Designing a solution to this problem is more akin with software engineering than trade negotiations. We are developing an API to a third party software system. That's what the single market is. Software with OEM hardware.

And like software engineering you can create workarounds and fudges but you can't defy the fundamentals of the system, and functions still return either a one or a zero. Either it works or it does not. To build something that works you have to understand the rules of the system.

The prime directive in this instance is that any API for the UK must safeguard the integrity of the system. It will not make a security back door in the firewall especially when the UK is seeking to diverge, inviting others to use that back door.

Moreover the EU already has an extensive API for the single market. The EEA. It comes with rights and obligations but it is a system and it is available to the UK. Since the UK has snubbed it, an FTA is the only thing in the cupboard that respects UK red lines.

That means in legal terms the UK becomes a third country and will enjoy no exception not already granted to third countries. If we want/need more than that the the EEA is the only game in town. That isn't going to change.

My feeling is that the EU is allowing too much drift in these negotiations. It should by now have concluded that the UK government does not have a grasp of the issues and the longer it drags on the worse they get. And that's dangerous.

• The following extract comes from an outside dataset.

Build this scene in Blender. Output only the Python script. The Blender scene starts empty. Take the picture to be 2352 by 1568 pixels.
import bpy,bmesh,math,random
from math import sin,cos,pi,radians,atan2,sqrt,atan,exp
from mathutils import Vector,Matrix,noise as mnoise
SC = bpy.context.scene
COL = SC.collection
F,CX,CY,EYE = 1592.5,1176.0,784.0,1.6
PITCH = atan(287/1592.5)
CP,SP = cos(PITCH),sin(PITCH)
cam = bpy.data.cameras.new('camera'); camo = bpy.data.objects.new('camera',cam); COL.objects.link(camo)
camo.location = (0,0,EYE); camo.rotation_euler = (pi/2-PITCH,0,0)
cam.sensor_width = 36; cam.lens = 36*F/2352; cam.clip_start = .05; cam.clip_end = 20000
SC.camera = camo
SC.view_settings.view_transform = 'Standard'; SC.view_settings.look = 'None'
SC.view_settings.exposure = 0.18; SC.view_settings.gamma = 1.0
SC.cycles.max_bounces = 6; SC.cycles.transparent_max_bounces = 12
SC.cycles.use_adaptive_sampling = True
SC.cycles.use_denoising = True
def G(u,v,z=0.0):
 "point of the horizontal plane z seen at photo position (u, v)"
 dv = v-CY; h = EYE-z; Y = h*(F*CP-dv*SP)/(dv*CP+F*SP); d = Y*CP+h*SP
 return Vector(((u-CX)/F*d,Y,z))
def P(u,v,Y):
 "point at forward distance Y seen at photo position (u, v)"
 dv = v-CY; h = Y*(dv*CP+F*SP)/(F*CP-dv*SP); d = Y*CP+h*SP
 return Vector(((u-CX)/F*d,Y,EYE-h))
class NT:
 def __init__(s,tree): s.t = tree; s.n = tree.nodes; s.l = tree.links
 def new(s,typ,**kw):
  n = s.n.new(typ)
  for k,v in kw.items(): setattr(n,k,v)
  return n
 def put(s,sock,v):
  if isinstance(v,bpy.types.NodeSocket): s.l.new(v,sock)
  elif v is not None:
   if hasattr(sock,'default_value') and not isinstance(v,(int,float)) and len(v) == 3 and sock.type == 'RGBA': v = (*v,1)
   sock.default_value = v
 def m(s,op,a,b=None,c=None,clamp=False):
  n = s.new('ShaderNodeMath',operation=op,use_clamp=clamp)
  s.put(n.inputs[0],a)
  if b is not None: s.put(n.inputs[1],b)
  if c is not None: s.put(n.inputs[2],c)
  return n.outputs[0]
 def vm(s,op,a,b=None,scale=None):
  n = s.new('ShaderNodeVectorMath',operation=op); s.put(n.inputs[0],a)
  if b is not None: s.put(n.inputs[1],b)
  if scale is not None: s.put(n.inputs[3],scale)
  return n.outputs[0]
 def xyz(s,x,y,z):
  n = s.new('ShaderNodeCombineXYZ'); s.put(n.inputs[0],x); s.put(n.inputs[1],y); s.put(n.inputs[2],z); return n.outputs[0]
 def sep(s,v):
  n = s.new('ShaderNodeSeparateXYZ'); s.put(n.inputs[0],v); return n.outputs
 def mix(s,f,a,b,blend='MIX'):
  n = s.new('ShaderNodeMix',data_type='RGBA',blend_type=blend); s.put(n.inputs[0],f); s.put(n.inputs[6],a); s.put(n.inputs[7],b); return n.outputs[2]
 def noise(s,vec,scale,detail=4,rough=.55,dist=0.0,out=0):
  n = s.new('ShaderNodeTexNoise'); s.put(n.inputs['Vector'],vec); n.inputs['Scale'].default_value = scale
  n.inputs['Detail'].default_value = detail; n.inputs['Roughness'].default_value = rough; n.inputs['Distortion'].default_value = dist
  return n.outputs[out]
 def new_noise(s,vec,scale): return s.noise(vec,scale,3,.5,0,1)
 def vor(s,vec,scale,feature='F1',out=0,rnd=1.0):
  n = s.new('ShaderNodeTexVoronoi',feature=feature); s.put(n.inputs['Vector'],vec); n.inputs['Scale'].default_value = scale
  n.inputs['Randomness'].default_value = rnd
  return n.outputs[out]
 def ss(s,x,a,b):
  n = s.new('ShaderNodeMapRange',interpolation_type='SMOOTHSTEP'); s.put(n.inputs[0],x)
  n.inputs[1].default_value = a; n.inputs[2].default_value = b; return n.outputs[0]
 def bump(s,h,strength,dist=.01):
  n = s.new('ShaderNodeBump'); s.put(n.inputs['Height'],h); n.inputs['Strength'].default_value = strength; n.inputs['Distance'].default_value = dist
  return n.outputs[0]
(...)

Obviously a no deal Brexit is going to hurt the UK more than it hurts them but they are not immune from the effects either and no deal will have serious ramifications for Ireland in terms of trade and politics. It will also damage the EUs ability to operate.

The short of it being that the EU needs a deal almost as much as we do - not least because there is a political fallout if it fails. Letting the UK drift off point chasing after its own solipsistic delusions means the fallout will be greater when the EU is forced to say no.

Up to press they have given the UK all the space it needs to negotiate a domestic proposal but dropping only hints and steering suggestions all of which have been ignored. The "no cherry picking" slogans have fallen on deaf ears.

Meanwhile we're getting mixed messages with the EU parliament at odds with Barnier, suggesting an association agreement can go further than in scope. There is a lack of message discipline which only encourages UK delusions.

I take the view that the EU needs to put its foot down and lock it down to the two options - FTA or EEA. It's ultimatum time. If it doesn't then the UK will only beef up its undeliverable fiction persuading itself it is softening its own lines.

That then reinforces their perception of "EU intransigence" when yet again the EU refuses what seems, to the uninitiated, a reasonable proposition. Some may then reasonably conclude that the EU doesn't want a deal and will take is as a cue to walk out.

The bottom line is that if the UK government has not by now grasped the basics then it is never going to. Our politics is too dysfunctional, woefully under-informed and complacent. We have run out of time and we can afford no more of this pratting about.